Alguns passos abaixo está a Vai Tu, uma das colectividades mais importantes do bairro. Francisco Júnior é brasileiro mas a Bica é pouso diário para o agente imobiliário. Sentado, em "pré-almoço", como lhe chamou, vai sorrindo e explicando a Bica como a vê. "Apesar das pessoas terem saído e de haver mais turistas, o bairrismo continua. As paredes ouvem. É preciso saber viver aqui. Há sete anos, vendia aqui o metro quadrado a 600€, nem estrangeiros queriam. Hoje custa 6000€ e não há nada disponível."
Ainda se lembra de haver turistas a subir o bairro com medo, lembra-se da degradação, do aspecto de favela. Agora não, "houve uma componente muito importante de reabilitação à conta dos privados, não dá para criticar.
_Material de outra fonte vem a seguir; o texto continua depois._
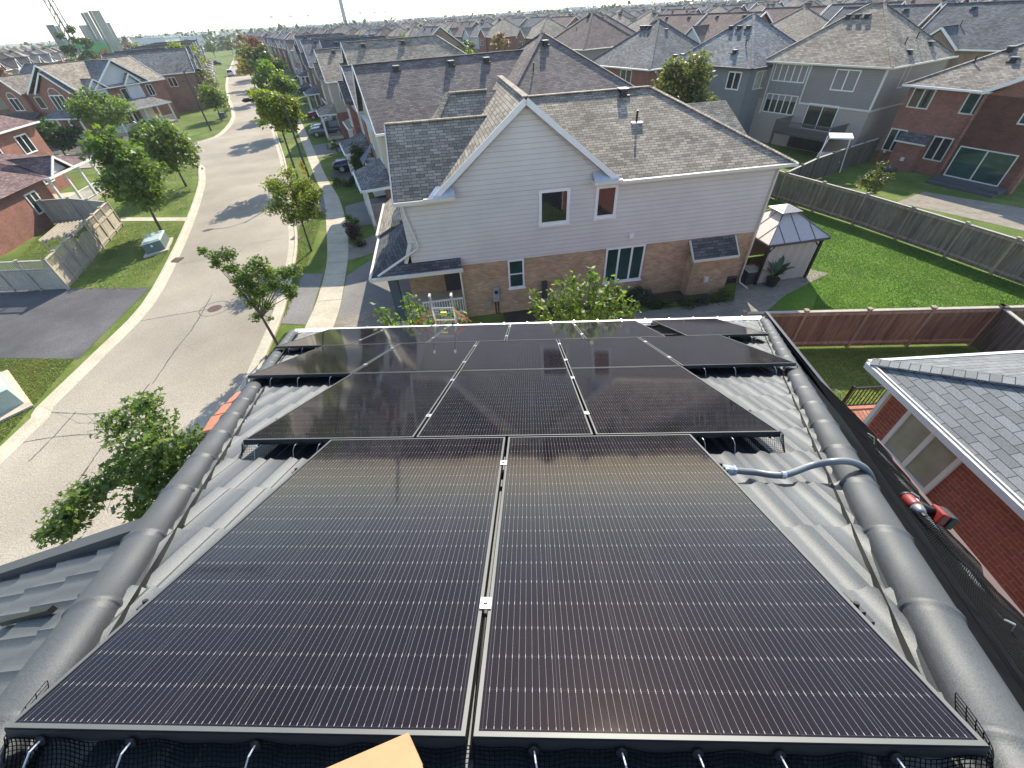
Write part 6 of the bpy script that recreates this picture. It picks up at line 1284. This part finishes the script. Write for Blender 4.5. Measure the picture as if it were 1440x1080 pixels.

É fácil apontar o dedo e dizer que toda a gente quer correr com quem cá vive". Chega-se para a frente na cadeira: "Desculpe, esta colectividade pagava 78€ por mês. Um prédio inteiro. E isso não pode ser, nenhum senhorio consegue. Até que chegou um iluminado e comprou o prédio."
Sobre esta Bica, Francisco diz que a tendência é para abrir, à excepção do Bicaense, e que a comparação com o passado é impossível, mas há problemáticas emergentes que devem ser abordadas. "Está melhor, mas isso cria outros problemas. Antes era uma favela, ninguém queria vender droga aqui, agora é very typical, já querem. E isso incomoda os residentes, é uma questão pública. Fecharam o Adamastor, onde faziam merda, agora é isto. O mercado era lá em cima, agora entraram no bairro e chateiam as pessoas aqui. Mas de resto está tudo igual."